Intelijen Pengganggu

Titah De Jonge menggerakkan intelijen untuk mematai-matai pejuang kemerdekaan kian mengganggu. Pejuang kemerdekaan merasa risau dalam menjalankan niatannya menyebar ide kemerdekaan ke mana-mana.

Pejuang kemerdekaan merasa terancam. Sebab, sewaktu-waktu De Jonge dapat dengan mudahnya memberikan label pemberontak dan memberi hukuman kepada pejuang kemerdekaan. Namun, pejuang kemerdekaan tak lantas menyerah. Siasat pun dimainkan.

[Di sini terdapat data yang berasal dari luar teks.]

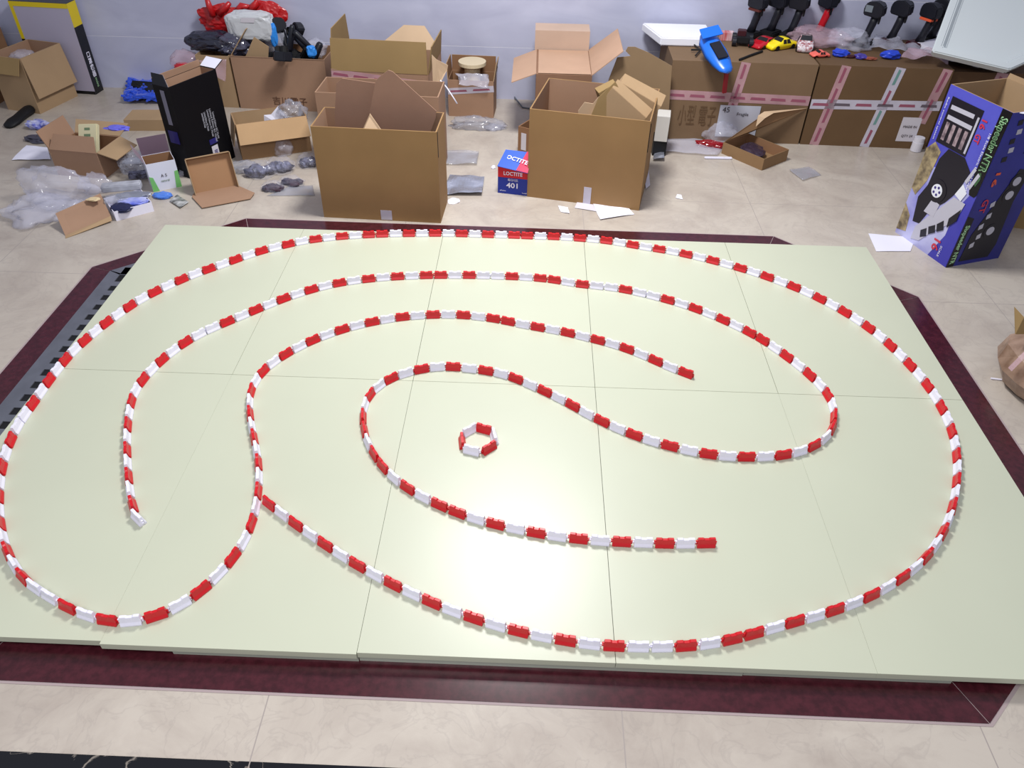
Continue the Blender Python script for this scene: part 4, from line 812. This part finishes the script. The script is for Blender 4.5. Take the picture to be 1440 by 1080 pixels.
MB().slab([at(1418, 512, ZF+.11)+V((-.01, -.02, 0)), at(1423, 517, ZF+.11)+V((-.01, -.02, 0)), at(1445, 483, ZF+.19)+V((-.005, -.04, 0)), at(1440, 478, ZF+.19)+V((-.005, -.04, 0))], .003, 0, n=V((-.5, -.8, .3)).normalized()).build('label', CLEARP, t)
MB().slab([at(1428, 470, ZF+.2), at(1442, 470, ZF+.2), at(1440, 446, ZF+.26), at(1427, 432, ZF+.27)], .004, 0, n=V((0, -1, 0))).build('peak', K_OLIVE, t)
one('paper_strip', MB().box(tuple(at(1401, 533, ZF+.003)), (.035, .006, .003), Matrix.Rotation(-.15, 3, 'Z')), WHITE, 'short white strip on the floor left of the wrapped bundle', 'strip')

# ================================================================ left side clutter
# tall flat appliance box, white front, black and yellow sides, leaning on the wall
A, B = V((-3.02, 1.60, ZF)), at(135, 133)
A = B+V((-.345, .03, 0))
cW = Carton('tall white-fronted box with yellow top and black side, leaning at the far left', A, B, .085, .50, mat('box_greywhite', srgb(176, 170, 190), rough=.35), closed=True, tilt=-.0, name='appliance_box')
BK = mat('art_black', srgb(8, 9, 14), rough=.3); YEL = mat('box_yellow', srgb(222, 196, 30), rough=.35)
cW.patch('R', .0, .0, .085, .375, BK, 'black_side'); cW.patch('R', .0, .375, .085, .50, YEL, 'yellow_side')
cW.patch('F', .0, .475, cW.w, .50, YEL, 'yellow_edge'); cW.patch('F', .0, .0, cW.w, .018, BK, 'black_edge'); cW.patch('F', 0, .3, .02, .475, YEL, 'yellow_edge'); cW.patch('F', 0, .0, .02, .3, BK, 'black_edge')
cW.patch('T', .0, .0, cW.w, .085, BK, 'black_top')
[text_mesh(c_, .036, cW.fm('R', .043, .215-.036*k_, .004), WHITE, cW.o, bold=True) for k_, c_ in enumerate('口罩機器')]
m4 = cW.fm('R', .045, .06, .004); text_mesh('mini', .03, frame(m4.translation, -cW.z, cW.y), PALEG, cW.o, fit=.05)

F_, R_ = at(57, 160.5), at(109.5, 135)
xd = (R_-F_).normalized(); yd = UPZ.cross(xd); dO = .22
cO = Carton('open tan carton at the far left with a big flap hanging down its side', F_, R_, dO, .30, K_TAN, K_PINK)
cO.flap('F', 172, .215, (.0, .0), m=K_TAN); cO.flap('L', 150, .09, (.0, .0), m=K_OLIVE, name='flap')
one('plastic_bag', lump(at(32, 78, .22), (.06, .05, .03), 91, .5, 2, 3), CLEAR, 'shiny clear film poking out of the far left open carton', 'bag')
cP = Carton('brown carton cut by the left frame edge behind the far left open carton', V((-3.45, 1.35, ZF)), V((-3.03, 1.33, ZF)), .35, .36, K_DARK, closed=True)

# black shoe
mb = MB(); p0 = at(12, 181); p1 = at(47, 158); ax = (p1-p0); Ls = ax.length; ax.normalize(); ay = UPZ.cross(ax); vs = []; fs = []; n = 10
pr = [(0, .018, .015), (.06, .034, .026), (.25, .042, .034), (.45, .034, .038), (.65, .032, .046), (.85, .034, .05), (.96, .028, .046), (1, .016, .03)]
for s_, hw, hh in pr:
    for j in range(n):
        a = 2*PI*j/n; vs.append(p0+ax*Ls*s_+ay*hw*math.cos(a)+UPZ*max(.001, hh*.5+hh*.5*math.sin(a)))
for k_ in range(len(pr)-1):
    for j in range(n): fs.append((k_*n+j, k_*n+(j+1) % n, (k_+1)*n+(j+1) % n, (k_+1)*n+j))
fs += [tuple(range(n-1, -1, -1)), tuple(range((len(pr)-1)*n, len(pr)*n))]
one('shoe', mb.add(vs, fs), BLACKM, 'black shoe on the floor in front of the far left open carton', 'shoe', smooth=True)

# blue fluffy cloth
mb = MB(); rnd = random.Random(5); ca, cb, cc, cdd = at(176, 147), at(232, 147), at(228, 122), at(186, 124)
sheet([ca+UPZ*.02, cb+UPZ*.02, cc+UPZ*.03, cdd+UPZ*.03], 16, 10, .03, 92, t=.02, mb=mb)
for k_ in range(260):
    u, v = rnd.random(), rnd.random(); p = ca.lerp(cb, u).lerp(cdd.lerp(cc, u), v)+UPZ*(.022+.03*rnd.random()); d = V((rnd.uniform(-1, 1), rnd.uniform(-1, .4), rnd.uniform(-.2, 1))).normalized()
    mb.tube([p, p+d*.022], [.008, .006], 5)
o = one('fluffy_cloth', mb, mat('cloth_blue', srgb(26, 74, 205), rough=.8, sheen=.4), 'bright blue fluffy cloth on the floor behind the black box', 'cloth')
one('black_strip', MB().slab([at(184, 120, .01), at(224, 131, .01), at(226, 116, .03), at(186, 113, .03)], .008, 0, n=UPZ), BLACKM, 'black flat piece lying on the blue fluffy cloth', 'piece')

# low closed carton behind the black box
cS = Carton('low flat carton lying on the floor left of the black box', at(178, 184), at(236, 184), .15, .06, K_TAN, closed=True)

# black tall open box
A, B = at(264, 257), at(333, 221)
A = at(271, 252); B = at(331, 221)
cT = Carton('tall open black printed box standing turned, blue glow marks on its side', A, B, .10, .44, mat('box_black', srgb(7, 7, 13), rough=.5, spec=.2), K_PINK, name='printed_box')
cT.flap('R', 62, .06, (.0, .0), m=mat('box_black', srgb(12, 12, 20), rough=.3), m2=WHITE, name='flap')
cT.flap('L', -12, .05, (.0, .03), m=BLACK, m2=WHITE)
cT.flap('K', -6, .03, m=K_PINK)
SWH = mat('print_silver', srgb(176, 176, 186), rough=.4)
for k_, (u, v, f_) in enumerate(((.185, .235, .13), (.201, .22, .16), (.165, .25, .09), (.216, .215, .13), (.15, .26, .07))):
    m4 = cT.fm('F', u, v-.02, .002); text_mesh('Limited Edition RC Model', .016, frame(m4.translation, -cT.z, cT.x), SWH, cT.o, fit=f_)
cT.patch('F', .16, .045, .20, .105, LABEL, 'label'); text_mesh('III', .03, frame(cT.fm('F', .18, .075, .004).translation, -cT.z, cT.x), mat('art_violet', srgb(60, 50, 120), rough=.3), cT.o)
cT.patch('F', .155, .115, .205, .14, mat('mark_blue', srgb(36, 34, 110), rough=.3), 'blue_mark'); cT.patch('L', .02, .17, .08, .23, mat('mark_blue', srgb(36, 34, 110), rough=.3), 'blue_mark')
cT.patch('L', .04, .26, .065, .42, mat('mark_grey', srgb(120, 118, 135), rough=.3), 'side_print')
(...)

Agenda pertemuan biasanya dilakukan secara sembunyi-sembunyi, bawah tanah. Urusan menyanyikan Indonesia Raya dan menaikkan bendera Merah Putih, apalagi.  Sekalipun banyak juga pejuang kemerdekaan yang memiliki nyali tinggi dan terang-terangan melawan kuasa Belanda.

Antara lain Soekarno, Tjipto Mangoenkoesoemo, Iwa Kusumasoemantri, hingga Haji Abdul Karim Amrullah (Haji Rasul). Ambil contoh perjuangan pejuang kemerdekaan, Haji Rasul. Ulama asal Minangkabau yang juga ayah dari Buya Hamka, terkenal bernyali tinggi menentang Belanda.

Tokoh-tokoh reformis Islam yang berjuang melawan Belanda di Minangkabau, dari kiri: Haji Abdul Karim Amrullah (Haji Rasul), Taher Jalaluddin, Daud Rasjidi. (Wikimedia Commons)

Haji Rasul banyak menentang kebijakan Belanda yang merugikan kaum bumiputra. Ordonasi sekolah liar, apalagi. Tentangan Haji Rasul kian keras ketika Belanda mencoba ikut campur terkait agama Islam di Minangkabau.

Ia bahkan kerap menantang nyali dengan mencari dan mendatangi mata-mata Belanda. Ia turut berpesan supaya empunya kuasa tak ikut campur. Sebagai konsekuensi, ia diasingkan Belanda ke Sukabumi pada 8 Agustus 1941. Ia dianggap Belanda sebagai tokoh berbahaya yang tak boleh eksis.

“Dan memang demikian adanya. Minangkabau penuh mata-mata pemerintah dan tukang catat yang sekedar mencatat apa-apa yang dikatakan dalam rapat-rapat. Rasul sadar akan praktik itu dan kadang menghadapi sendiri para tukang catat secara terbuka. Hati-hati mencatat peringatnya. Karena perkara ini tidak akan habis sekarang saja. Di akhirat akan dibuka kembali jangan berkhianat mencatat.”

“Meskipun diawasi seperti itu, Rasul melanjutkan perjuangan melawan aturan kolonial yang mewajibkan pencatatan sipil pernikahan (selain aturan Islam), melawan langkah Belanda menunjuk dan memberhentikan hakim syariah, melawan aturan baru yang membatasi akses penduduk desa terhadap hutan dan seterusnya,” terang Jamse R. Rush dalam buku Adicerita Hamka (2018).